O’Reilly agreed: “Yesterday, there were some pretty intense hearings on Benghazi. Nobody covered it but Fox.”

Later, Kelly added:

One of the beauties of working at the Fox News Channel is you are challenged often. And there’s pushback, a lot, from the outside world, [they say] not to cover that story, Benghazi, that’s not a story, that’s just a Fox story.

Killing Jesus

After the tut-tutting of de Blasio’s class warfare, Kilmeade floated another question submitted by an audience member, this one named “Jay”: What benefit is there to the various media outlets to not report the truth, or not reporting events at all?

In a solemn tone, Kelly responded:

There’s clearly a bias in the media. They cover the stories they want to cover, and they don’t cover the other stories. And then the extra layer of it is, some of them will engage in the shaming of media outlets that do cover the stories that they don’t think are stories, because they want us to shut up.

In an equally solemn tone, O’Reilly followed:

People running the news now, the network news operations and the editors of the major newspapers, are ex-hippies. You gotta understand this. They’re ex-hippies. They’re all my age, maybe a little bit older or a little bit younger, but they’re ex-stoners, sex-drugs-rock-n-roll, we’re-going-to-change-the-world, you know, we’re-going-to-be-Janis-Joplin, or whatever, that’s their mindset. And now they have power. Alright. And power basically says to them, you know what, if we think it’s right, or if we think somebody’s wrong, we’re not gonna bother with them.

Here’s the proof of that. Killing Jesus [by Bill O’Reilly], the top-selling book in the country in 2013 by far, by far, [for a] non-fiction book, nobody was close.

No major newspaper reviewed it. [Audience: Ohhh] Not one. Because they had to mention the word “Jesus” if they did. Alright. And that’s how biased the news media is.

(Killing Jesus is a quasi-historical novel based on O’Reilly’s personal interpretation of biblical accounts of the Crucifixion.)

Very Important People

After the main show concluded, a portion of the audience swarmed a large, glassy room, located just outside the auditorium’s doors, that had been fashioned to look like an aquarium, or perhaps the bottom of the ocean. Festooned with blue streamers and decorated with various sea animals hung from the ceiling, this was the event’s makeshift VIP Lounge. Price of entry: $303.

I didn’t have a VIP ticket, so I went outside and looked for the concrete pavilion near the lounge’s exit-only door, where a sprinkling of non-VIP guests looked on as their betters inside picked over a table of food and lined up to be photographed with the night’s headliners.

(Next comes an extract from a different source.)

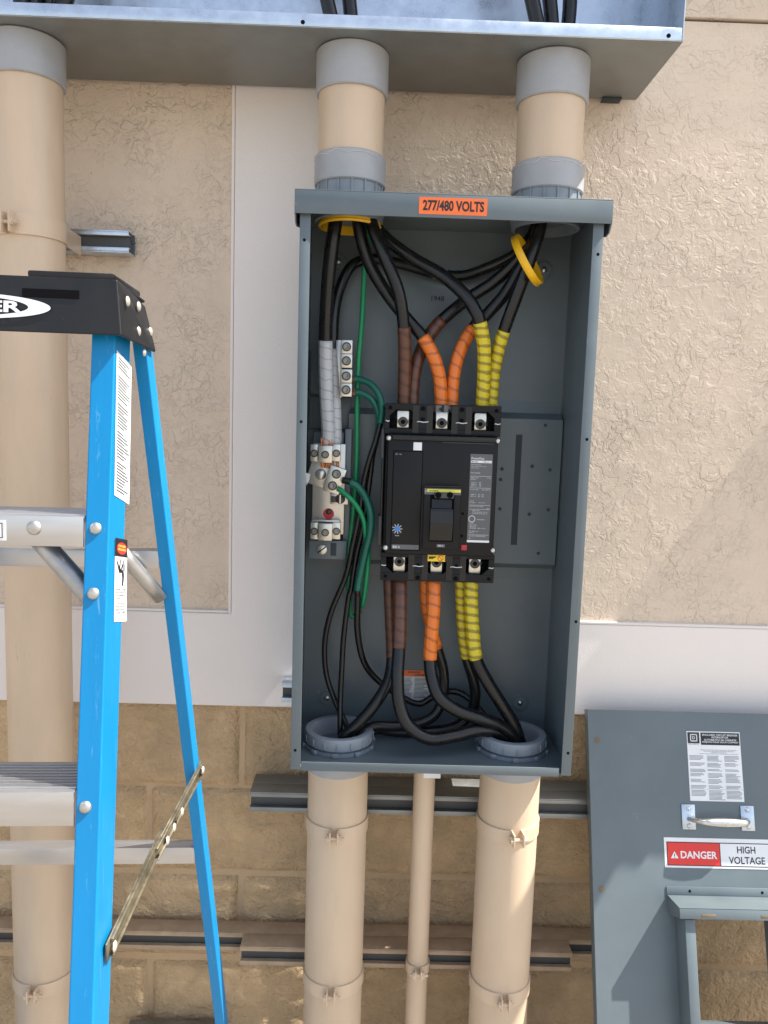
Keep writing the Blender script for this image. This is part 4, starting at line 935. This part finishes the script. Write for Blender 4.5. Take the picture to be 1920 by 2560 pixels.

“There must be 150 people in there,” I said to a woman, standing nearby, who seemed to be a campus employee.

“Oh, honey, there are so, so many more. So many more.”

O’Reilly, Kelly, and Kilmeade plunged in, looking thrilled to be there, excited by the crowd’s pure delight at their presence. Everyone, including those on the outside, was smiling in the trio’s direction. It was for a good cause.